= EXERCISE BRIEF =
Pictures stay out of the copy. Please reproduce only the lines between the one holding "Generate a Blender" and the one holding "per layout unit)", inclusive.

= SUPPLIED RECORDS =
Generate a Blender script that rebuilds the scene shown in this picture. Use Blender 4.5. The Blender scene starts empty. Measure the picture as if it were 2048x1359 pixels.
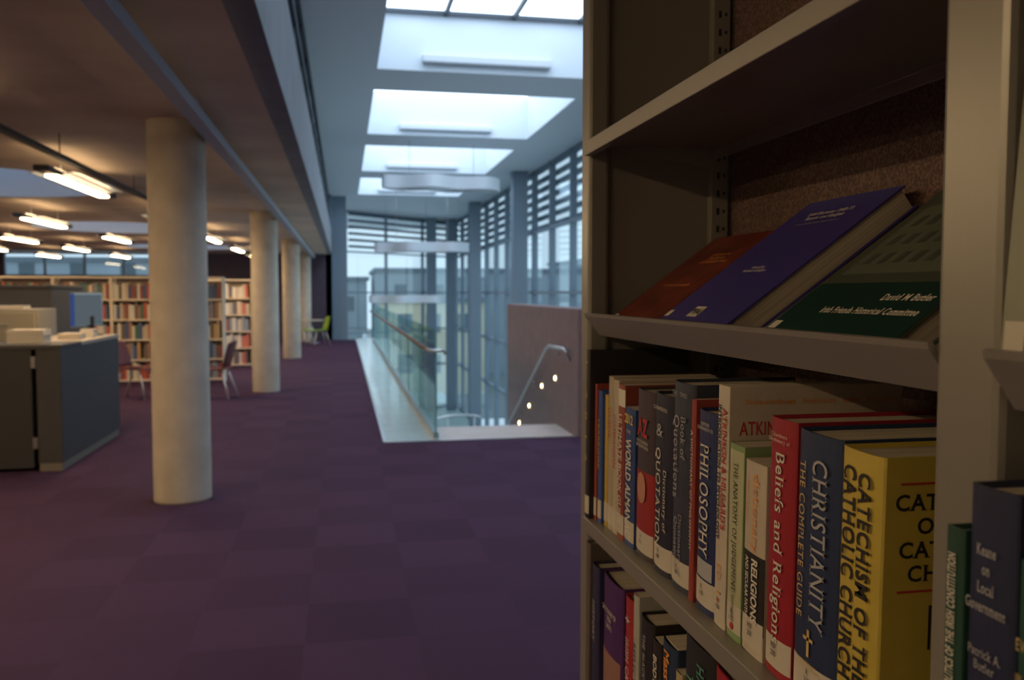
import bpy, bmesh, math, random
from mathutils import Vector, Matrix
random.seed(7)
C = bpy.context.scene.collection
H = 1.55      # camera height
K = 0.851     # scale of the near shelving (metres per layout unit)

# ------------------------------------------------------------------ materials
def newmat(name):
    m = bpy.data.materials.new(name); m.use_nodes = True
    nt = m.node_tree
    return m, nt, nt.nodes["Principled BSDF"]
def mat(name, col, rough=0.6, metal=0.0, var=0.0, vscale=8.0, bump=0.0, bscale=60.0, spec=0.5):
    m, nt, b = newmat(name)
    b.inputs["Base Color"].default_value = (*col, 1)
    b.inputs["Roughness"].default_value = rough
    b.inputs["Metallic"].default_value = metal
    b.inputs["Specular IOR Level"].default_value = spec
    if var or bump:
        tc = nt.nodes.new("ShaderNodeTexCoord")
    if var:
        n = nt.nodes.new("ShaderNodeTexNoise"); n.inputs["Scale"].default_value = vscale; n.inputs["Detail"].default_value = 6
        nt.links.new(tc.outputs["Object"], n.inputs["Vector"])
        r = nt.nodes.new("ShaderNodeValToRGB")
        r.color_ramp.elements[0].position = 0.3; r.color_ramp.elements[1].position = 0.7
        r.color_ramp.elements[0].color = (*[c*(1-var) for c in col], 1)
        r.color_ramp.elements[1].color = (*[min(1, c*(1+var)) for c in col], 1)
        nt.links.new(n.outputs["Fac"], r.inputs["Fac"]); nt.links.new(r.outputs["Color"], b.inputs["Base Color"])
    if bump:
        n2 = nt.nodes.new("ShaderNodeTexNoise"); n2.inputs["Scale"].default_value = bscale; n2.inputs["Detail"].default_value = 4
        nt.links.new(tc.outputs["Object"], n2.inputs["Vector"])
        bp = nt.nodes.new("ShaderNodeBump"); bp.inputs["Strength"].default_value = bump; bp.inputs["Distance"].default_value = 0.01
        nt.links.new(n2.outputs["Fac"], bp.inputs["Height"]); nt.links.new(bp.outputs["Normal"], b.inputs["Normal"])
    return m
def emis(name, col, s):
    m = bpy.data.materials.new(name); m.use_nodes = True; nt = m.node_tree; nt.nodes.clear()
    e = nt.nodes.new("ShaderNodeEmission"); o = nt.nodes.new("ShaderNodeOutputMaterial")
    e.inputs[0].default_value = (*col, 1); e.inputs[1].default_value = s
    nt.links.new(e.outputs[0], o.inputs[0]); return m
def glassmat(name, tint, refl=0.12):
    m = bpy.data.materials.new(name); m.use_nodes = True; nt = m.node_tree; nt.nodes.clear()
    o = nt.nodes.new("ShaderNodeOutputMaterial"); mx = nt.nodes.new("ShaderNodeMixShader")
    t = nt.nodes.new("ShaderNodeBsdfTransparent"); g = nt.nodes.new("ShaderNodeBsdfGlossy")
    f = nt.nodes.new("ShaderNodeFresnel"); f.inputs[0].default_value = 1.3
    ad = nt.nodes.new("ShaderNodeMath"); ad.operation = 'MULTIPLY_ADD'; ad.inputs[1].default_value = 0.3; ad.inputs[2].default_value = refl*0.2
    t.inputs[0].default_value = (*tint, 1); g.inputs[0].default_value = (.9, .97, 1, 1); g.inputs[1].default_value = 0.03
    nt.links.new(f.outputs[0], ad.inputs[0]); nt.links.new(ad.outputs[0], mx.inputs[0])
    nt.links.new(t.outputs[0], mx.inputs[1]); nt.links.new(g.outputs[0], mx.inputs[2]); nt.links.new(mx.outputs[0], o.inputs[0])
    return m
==
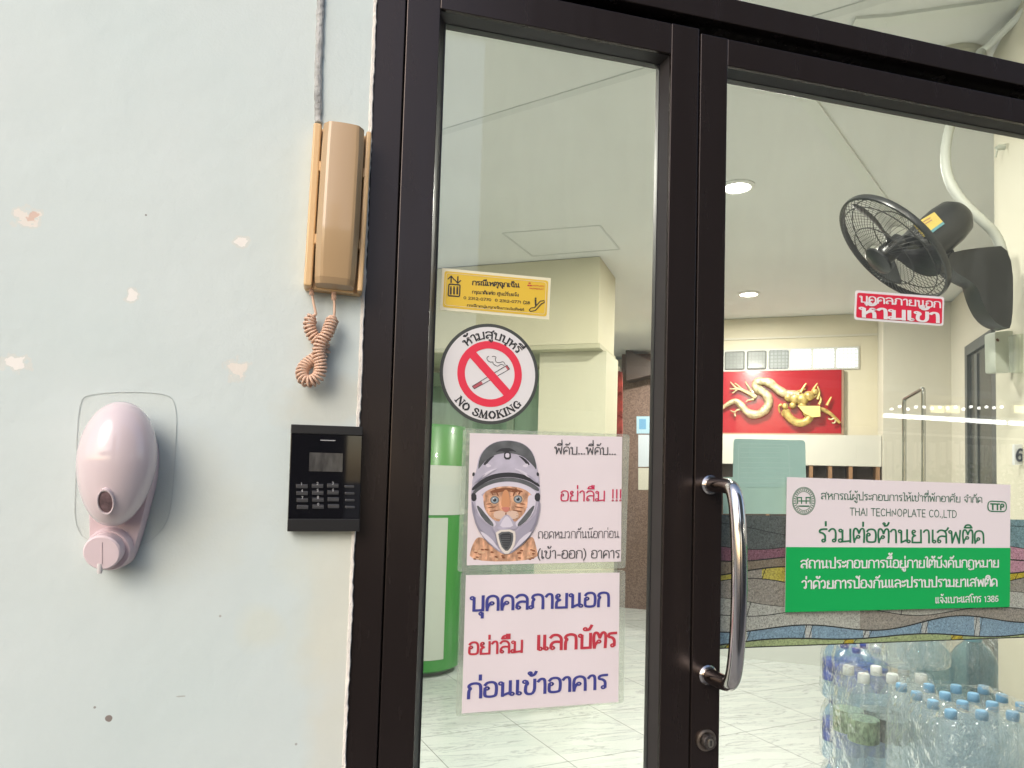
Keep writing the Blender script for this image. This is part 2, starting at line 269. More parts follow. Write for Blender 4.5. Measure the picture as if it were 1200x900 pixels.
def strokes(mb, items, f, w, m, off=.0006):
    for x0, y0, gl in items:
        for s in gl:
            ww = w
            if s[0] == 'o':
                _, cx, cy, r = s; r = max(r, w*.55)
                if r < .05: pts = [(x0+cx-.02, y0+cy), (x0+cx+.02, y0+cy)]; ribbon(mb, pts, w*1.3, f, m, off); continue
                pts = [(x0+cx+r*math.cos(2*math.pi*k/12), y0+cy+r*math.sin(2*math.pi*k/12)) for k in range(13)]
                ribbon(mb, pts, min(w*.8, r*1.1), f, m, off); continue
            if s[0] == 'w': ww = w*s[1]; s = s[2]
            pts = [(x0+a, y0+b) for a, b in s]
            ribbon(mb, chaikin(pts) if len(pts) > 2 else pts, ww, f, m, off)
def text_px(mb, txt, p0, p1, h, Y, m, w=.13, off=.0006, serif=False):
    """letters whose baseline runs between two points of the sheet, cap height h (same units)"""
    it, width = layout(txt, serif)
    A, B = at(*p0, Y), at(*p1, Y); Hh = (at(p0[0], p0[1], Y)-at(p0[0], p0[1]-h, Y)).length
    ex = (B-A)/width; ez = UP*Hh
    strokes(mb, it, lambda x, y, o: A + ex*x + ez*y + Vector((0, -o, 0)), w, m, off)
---
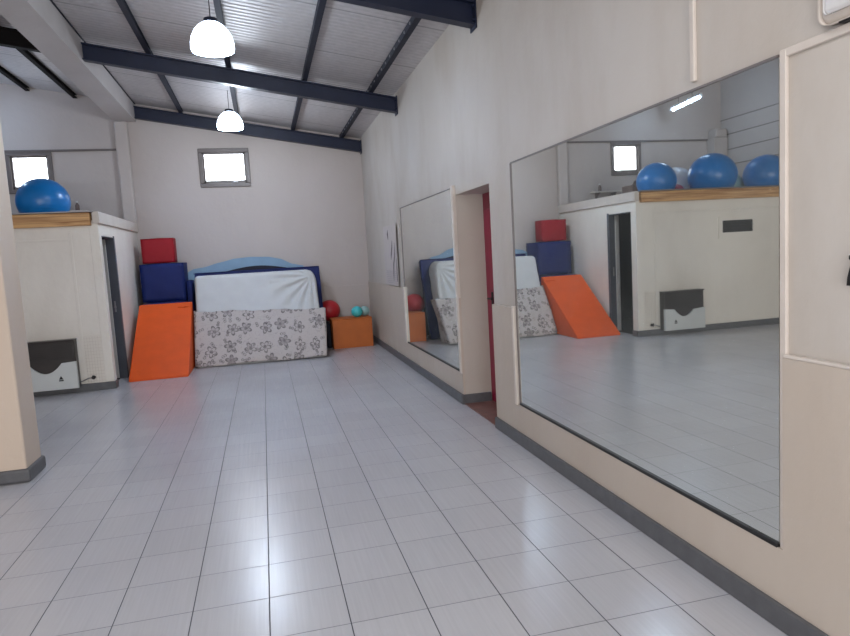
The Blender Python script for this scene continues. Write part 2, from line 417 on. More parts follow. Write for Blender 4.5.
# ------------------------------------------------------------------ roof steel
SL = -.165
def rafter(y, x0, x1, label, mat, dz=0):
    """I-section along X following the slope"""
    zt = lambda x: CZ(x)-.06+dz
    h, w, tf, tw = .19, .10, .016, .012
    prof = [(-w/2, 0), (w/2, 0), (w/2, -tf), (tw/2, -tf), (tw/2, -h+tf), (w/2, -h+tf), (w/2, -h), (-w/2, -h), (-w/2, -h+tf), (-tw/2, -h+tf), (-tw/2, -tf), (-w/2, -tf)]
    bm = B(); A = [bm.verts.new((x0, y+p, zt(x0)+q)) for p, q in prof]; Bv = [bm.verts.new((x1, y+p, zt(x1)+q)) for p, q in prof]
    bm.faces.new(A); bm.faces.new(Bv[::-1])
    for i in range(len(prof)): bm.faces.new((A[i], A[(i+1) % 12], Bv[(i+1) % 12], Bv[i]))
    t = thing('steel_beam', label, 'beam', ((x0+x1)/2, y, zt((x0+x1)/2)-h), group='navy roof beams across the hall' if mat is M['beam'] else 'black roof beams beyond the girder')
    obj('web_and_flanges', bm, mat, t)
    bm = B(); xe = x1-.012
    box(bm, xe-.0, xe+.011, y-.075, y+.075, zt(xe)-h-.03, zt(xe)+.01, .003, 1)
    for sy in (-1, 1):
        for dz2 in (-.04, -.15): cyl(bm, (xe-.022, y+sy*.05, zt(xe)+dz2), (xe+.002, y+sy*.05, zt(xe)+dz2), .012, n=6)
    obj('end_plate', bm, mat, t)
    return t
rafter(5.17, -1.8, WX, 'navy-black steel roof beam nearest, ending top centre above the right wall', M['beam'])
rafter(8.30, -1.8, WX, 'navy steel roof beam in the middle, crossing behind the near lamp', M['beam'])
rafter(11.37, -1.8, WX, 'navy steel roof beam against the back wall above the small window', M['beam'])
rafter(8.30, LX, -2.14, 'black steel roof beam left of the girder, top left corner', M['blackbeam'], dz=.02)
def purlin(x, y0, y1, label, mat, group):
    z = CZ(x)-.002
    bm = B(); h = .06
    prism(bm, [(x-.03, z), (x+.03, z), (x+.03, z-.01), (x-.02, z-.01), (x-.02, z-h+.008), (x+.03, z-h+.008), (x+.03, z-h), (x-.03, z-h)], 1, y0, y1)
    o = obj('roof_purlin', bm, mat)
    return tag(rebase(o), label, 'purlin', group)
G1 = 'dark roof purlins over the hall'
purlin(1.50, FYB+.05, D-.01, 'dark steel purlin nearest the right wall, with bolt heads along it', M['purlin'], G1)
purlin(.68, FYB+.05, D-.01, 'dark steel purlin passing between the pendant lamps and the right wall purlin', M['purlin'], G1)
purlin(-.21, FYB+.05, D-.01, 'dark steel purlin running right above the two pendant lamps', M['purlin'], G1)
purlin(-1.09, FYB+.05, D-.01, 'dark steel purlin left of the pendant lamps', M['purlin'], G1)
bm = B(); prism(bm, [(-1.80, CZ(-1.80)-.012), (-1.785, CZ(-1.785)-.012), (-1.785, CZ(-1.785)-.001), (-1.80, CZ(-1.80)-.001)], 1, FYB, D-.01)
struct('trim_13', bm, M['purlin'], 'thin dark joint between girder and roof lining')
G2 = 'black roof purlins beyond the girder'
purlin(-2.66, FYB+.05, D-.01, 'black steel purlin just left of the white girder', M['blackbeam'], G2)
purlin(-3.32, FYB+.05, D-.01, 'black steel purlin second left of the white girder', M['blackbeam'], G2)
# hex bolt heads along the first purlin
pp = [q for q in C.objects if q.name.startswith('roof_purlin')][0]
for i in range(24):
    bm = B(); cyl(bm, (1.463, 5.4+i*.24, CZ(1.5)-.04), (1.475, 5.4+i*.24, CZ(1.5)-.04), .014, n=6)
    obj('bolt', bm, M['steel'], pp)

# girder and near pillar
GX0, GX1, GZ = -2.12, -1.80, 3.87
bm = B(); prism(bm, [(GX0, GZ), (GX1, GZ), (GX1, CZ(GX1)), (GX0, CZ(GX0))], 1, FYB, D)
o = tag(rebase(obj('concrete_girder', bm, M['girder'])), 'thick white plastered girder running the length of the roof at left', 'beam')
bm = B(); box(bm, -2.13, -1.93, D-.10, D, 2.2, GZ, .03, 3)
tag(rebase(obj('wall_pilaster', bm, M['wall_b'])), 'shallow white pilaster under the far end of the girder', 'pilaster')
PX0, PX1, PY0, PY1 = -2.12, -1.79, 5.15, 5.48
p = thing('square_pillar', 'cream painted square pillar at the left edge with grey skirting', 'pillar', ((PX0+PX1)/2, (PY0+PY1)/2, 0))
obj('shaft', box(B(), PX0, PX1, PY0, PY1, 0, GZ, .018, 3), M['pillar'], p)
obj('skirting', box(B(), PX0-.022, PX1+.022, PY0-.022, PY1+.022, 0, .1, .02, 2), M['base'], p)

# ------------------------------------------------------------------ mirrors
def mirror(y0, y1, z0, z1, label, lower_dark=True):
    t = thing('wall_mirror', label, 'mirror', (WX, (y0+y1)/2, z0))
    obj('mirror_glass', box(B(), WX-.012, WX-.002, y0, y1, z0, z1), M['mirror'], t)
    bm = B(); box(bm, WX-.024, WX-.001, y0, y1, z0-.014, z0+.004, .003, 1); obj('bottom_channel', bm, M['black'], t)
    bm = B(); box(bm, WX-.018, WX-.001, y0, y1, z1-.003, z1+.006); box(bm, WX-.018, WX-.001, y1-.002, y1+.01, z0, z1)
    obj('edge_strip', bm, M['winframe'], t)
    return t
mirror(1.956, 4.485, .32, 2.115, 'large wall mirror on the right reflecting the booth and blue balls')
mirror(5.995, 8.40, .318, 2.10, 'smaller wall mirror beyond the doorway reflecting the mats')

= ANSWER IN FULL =
Generate a Blender script that rebuilds the scene shown in this picture. Use Blender 4.5. The Blender scene starts empty. Measure the picture as if it were 2048x1359 pixels.
import bpy, bmesh, math, random
from mathutils import Vector, Matrix
random.seed(7)
C = bpy.context.scene.collection
H = 1.55      # camera height
K = 0.851     # scale of the near shelving (metres per layout unit)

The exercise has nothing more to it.